Hengqin puts priority on sci-tech innovation, modern financing, health care, tourism and exhibition, cross-border trade, and professional services. Preferential policies apply to areas such as customs clearance, tax, personnel, talent recruiting, finance, and informatization.
Each of the GBA’s eleven cities brings a different strength to the table:
Hong Kong connects the GBA to the rest of the world through its common law jurisdiction and business-friendly policies. It is a world financial center, ranked sixth globally according to the Global Financial Centres Index 2020.
Macau is a prime international destination for leisure and tourism, boasting the largest casino and gambling industry in the world. As a former Portuguese colony, Macau serves as a connection to Lusophone economies such as Brazil and Portugal.

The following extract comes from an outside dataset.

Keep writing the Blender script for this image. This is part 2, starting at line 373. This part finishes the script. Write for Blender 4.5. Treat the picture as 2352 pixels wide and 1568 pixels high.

Guangzhou serves as the manufacturing and logistics hub of not only the GBA but all of China.
Shenzhen is the home of China’s leading tech companies such as Tencent and Huawei. It has one of the world’s highest investment in R&D at 4% of its GDP in 2018 (Source: SCMP).
Zhuhai provides the GBA with another destination for tourists, is known for its golf courses and theme parks. It is also a strong manufacturing hub in its own right.
Jiangmen serves as a river port for the GBA.
Dongguan and Foshan serve as production hubs for the GBA.
Zhongshan, Huizhou, and Zhaoqing serve as reservoirs of surplus labour for the GBA, with low rent and cost of living.